Дутов принял решение от боя с противником уклониться. Каширин ожидал оренбургских партизан на переправе через реку Гумбейка (приток Урала) у станицы Черниговской, в то время как они переправились через эту реку возле станицы Наваринской, введя красных в заблуждение. Но 23 апреля партизан настиг сильный отряд, состоявший из пехоты, кавалерии и артиллерии. Нападение оказалось неожиданным, началась паника. Пришлось в невыгодных условиях принять бой. Боем руководил помощник Войскового Атамана полковник Акулинин, которому была поставлена задача задержать красных и выиграть время для эвакуации раненых, беженцев и обоза. В этом бою едва не погиб сам Атаман Дутов, так как «неприятельская граната упала и разорвалась всего в шести-восьми шагах от Атамана, но Бог хранил А[лександра] И[льича] для дальнейшей работы…» Казаки готовы были приписывать своему Атаману какую-то мистическую силу: «А Дутов подошел к храму-то Божьему и заговорил его, и большевики так и не сделали ему вреды [125] , целехонек остался храм-от Божий», – вспоминал позднее один из очевидцев боя. В результате сражения казакам удалось на несколько часов задержать красных, что позволило Дутову успешно провести эвакуацию. К вечеру все отряды собрались в станице Елизаветинской – последней в Оренбургском войске перед Тургайской степью, на границе с которой красные прекратили преследование.

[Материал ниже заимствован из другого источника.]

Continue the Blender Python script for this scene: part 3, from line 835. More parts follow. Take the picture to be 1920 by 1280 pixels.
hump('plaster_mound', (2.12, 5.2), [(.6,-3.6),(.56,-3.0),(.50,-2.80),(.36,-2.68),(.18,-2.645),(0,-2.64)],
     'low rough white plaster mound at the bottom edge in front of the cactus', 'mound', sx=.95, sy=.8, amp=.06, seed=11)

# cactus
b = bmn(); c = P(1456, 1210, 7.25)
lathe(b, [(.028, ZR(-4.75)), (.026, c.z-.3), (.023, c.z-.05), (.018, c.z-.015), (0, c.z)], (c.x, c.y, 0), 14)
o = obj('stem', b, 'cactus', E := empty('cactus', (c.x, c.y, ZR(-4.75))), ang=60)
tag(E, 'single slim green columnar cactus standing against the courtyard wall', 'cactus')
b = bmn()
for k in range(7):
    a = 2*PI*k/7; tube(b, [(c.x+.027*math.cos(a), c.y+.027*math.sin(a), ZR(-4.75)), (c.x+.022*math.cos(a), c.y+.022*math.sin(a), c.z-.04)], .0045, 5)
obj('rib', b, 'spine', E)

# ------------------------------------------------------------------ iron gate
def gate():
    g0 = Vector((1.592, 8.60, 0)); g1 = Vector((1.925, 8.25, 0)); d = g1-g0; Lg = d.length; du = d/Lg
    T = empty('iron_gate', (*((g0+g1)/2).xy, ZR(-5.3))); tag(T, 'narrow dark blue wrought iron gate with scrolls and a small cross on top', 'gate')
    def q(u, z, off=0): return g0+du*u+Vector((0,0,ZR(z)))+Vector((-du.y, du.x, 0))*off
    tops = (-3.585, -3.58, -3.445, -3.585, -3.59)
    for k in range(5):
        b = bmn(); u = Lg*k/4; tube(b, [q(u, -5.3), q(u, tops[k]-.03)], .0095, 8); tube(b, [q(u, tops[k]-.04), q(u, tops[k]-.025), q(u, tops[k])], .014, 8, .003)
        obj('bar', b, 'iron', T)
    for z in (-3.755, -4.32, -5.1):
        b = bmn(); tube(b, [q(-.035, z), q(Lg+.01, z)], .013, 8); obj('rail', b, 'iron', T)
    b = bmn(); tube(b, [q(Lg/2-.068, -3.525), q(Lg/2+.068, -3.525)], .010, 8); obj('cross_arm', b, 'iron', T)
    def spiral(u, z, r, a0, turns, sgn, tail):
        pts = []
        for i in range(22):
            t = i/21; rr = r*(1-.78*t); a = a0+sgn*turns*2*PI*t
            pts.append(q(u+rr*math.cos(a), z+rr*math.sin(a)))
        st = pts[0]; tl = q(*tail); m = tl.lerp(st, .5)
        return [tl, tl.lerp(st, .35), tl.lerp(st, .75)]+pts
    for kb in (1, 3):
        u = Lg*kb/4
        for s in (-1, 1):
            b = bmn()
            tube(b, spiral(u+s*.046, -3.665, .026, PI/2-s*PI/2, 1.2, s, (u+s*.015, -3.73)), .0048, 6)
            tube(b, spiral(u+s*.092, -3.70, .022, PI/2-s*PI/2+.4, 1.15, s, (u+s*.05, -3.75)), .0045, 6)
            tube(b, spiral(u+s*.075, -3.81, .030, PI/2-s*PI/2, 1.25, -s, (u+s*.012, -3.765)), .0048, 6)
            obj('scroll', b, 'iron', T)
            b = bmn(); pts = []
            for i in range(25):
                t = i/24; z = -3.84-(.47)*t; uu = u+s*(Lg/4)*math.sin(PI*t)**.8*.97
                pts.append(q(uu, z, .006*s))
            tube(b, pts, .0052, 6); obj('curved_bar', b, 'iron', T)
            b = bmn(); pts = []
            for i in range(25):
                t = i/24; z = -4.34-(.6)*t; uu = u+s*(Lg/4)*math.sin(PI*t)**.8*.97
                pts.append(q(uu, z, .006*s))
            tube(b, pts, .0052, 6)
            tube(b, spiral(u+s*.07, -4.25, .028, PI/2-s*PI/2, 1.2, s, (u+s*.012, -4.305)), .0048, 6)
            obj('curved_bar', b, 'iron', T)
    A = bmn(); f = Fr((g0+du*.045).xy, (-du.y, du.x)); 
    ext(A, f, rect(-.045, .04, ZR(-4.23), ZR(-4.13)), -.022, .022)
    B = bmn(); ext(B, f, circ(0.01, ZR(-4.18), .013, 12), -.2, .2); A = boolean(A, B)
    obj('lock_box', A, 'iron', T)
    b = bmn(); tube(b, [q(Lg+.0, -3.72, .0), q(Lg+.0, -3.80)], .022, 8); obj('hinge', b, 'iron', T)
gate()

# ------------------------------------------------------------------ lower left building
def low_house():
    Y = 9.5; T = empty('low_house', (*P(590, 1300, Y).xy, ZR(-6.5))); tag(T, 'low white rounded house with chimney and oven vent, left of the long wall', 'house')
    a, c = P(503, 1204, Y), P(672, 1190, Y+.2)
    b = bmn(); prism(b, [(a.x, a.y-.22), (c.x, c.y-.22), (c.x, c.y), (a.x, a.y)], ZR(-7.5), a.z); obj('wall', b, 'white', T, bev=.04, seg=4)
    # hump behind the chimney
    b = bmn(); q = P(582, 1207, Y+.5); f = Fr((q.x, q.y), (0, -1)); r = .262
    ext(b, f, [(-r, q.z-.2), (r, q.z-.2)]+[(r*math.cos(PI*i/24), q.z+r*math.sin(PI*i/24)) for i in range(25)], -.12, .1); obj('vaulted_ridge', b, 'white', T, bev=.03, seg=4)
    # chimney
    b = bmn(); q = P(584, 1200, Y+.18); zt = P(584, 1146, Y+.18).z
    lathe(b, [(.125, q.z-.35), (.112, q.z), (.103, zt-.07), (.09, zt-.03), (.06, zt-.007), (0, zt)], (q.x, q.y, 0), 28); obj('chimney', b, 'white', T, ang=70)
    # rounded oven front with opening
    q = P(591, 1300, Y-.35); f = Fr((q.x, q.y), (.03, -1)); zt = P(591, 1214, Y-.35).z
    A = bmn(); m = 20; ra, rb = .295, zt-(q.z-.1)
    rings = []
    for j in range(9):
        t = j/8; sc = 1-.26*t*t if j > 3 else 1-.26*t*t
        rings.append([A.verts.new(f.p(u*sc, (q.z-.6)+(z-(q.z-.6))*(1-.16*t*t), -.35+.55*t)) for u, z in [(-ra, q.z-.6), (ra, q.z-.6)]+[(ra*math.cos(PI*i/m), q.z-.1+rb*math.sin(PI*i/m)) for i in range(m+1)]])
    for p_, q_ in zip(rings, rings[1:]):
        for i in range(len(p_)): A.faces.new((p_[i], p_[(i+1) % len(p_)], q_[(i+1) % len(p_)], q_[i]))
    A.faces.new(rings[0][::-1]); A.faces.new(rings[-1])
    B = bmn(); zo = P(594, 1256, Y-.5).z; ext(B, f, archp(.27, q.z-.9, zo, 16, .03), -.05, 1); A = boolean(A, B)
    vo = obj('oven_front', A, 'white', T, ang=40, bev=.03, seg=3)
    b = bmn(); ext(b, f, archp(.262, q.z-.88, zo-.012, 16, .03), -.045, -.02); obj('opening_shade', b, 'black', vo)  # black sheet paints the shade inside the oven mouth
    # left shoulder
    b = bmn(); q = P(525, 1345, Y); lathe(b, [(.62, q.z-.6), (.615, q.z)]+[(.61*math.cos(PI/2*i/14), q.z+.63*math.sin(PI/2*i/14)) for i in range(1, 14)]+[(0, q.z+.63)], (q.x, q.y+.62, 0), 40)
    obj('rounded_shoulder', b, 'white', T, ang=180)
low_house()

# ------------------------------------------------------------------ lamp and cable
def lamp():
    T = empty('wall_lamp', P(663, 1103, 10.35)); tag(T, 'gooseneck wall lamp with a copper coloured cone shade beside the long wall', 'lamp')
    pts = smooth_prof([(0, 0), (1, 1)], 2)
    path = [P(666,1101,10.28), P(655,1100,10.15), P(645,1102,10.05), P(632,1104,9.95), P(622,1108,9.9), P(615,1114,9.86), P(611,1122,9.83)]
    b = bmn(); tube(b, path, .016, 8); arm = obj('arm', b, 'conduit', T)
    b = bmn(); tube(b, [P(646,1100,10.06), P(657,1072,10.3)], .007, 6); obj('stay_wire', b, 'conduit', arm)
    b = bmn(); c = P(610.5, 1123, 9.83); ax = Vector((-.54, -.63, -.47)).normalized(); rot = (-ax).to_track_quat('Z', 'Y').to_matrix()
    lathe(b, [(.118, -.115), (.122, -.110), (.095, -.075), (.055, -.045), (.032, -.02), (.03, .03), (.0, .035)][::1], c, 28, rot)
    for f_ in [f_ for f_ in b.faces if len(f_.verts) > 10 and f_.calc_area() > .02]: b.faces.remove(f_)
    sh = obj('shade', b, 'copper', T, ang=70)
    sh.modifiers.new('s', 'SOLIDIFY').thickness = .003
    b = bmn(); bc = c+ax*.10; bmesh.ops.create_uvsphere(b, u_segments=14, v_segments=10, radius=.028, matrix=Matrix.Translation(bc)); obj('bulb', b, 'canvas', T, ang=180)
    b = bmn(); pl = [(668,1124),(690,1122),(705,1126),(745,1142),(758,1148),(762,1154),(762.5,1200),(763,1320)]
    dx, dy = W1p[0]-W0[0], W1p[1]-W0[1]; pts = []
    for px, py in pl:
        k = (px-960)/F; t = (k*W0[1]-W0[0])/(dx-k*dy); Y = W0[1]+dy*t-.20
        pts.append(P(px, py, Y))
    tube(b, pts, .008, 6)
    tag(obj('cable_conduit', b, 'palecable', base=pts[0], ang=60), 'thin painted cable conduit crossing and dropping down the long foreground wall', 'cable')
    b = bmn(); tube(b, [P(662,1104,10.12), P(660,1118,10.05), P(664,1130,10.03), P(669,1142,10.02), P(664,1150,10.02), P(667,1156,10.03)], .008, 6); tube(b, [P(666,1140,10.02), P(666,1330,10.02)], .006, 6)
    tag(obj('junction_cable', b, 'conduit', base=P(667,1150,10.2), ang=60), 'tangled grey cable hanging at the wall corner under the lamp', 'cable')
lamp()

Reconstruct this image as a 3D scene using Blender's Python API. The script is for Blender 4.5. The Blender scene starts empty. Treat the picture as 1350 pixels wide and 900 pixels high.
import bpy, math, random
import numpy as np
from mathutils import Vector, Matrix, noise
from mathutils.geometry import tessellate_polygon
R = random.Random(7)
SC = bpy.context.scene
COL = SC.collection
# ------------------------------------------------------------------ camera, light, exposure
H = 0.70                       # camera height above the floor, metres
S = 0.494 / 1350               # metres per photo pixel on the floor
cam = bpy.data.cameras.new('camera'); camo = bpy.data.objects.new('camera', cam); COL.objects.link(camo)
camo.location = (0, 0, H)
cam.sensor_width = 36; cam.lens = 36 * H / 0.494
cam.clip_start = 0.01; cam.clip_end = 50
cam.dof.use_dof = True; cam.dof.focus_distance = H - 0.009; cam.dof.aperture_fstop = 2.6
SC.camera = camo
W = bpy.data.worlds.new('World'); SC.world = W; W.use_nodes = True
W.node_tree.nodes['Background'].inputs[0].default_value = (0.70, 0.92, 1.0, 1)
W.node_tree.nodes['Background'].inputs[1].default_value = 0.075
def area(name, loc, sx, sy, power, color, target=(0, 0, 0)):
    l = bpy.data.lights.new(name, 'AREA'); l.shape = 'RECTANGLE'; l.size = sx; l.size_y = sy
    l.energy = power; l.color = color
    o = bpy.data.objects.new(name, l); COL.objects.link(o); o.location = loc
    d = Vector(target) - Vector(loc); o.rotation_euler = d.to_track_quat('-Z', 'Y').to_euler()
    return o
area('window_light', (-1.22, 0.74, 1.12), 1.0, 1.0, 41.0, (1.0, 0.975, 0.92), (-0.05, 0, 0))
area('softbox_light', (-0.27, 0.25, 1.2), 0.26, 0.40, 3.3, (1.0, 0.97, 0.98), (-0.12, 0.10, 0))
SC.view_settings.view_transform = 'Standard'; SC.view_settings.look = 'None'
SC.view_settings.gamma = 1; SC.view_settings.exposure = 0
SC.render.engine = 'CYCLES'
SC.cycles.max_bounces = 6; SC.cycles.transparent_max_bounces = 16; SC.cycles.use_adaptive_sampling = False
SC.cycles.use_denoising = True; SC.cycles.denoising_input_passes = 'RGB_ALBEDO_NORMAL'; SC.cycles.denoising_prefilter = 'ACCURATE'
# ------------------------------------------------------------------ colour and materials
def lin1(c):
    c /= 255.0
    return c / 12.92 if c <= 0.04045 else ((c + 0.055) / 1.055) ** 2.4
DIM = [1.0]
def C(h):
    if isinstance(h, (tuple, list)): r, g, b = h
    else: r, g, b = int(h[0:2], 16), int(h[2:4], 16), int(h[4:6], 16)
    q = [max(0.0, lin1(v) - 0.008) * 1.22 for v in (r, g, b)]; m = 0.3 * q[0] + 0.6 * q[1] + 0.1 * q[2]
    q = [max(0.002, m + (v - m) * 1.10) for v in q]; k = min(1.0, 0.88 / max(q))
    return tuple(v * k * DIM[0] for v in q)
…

Блюхер писал, что преследованию помешала «весенняя распутица», а казаки, «разбившись в Тургайской области на маленькие группки, разошлись в разных направлениях». Вероятно, определенную роль сыграло и усиление повстанческих выступлений на территории Войска. Кроме того, не соответствует действительности утверждение о разделении казаков. Наоборот, по пути к Тургаю они были объединены в один Партизанский отряд Оренбургского Казачьего Войска (конная сотня – около 110 человек, пешая сотня – около 80 человек и пулеметная команда – около 40 человек, 7 пулеметов). По некоторым данным, с Дутовым в Тургай пришло до 600 человек, то есть помимо отряда еще около 360 беженцев. Как позднее вспоминал один из участников похода, «все партизаны, от Атамана до кучера на повозке, жили в одинаковых условиях, ели одну пищу и получали одинаковое жалованье».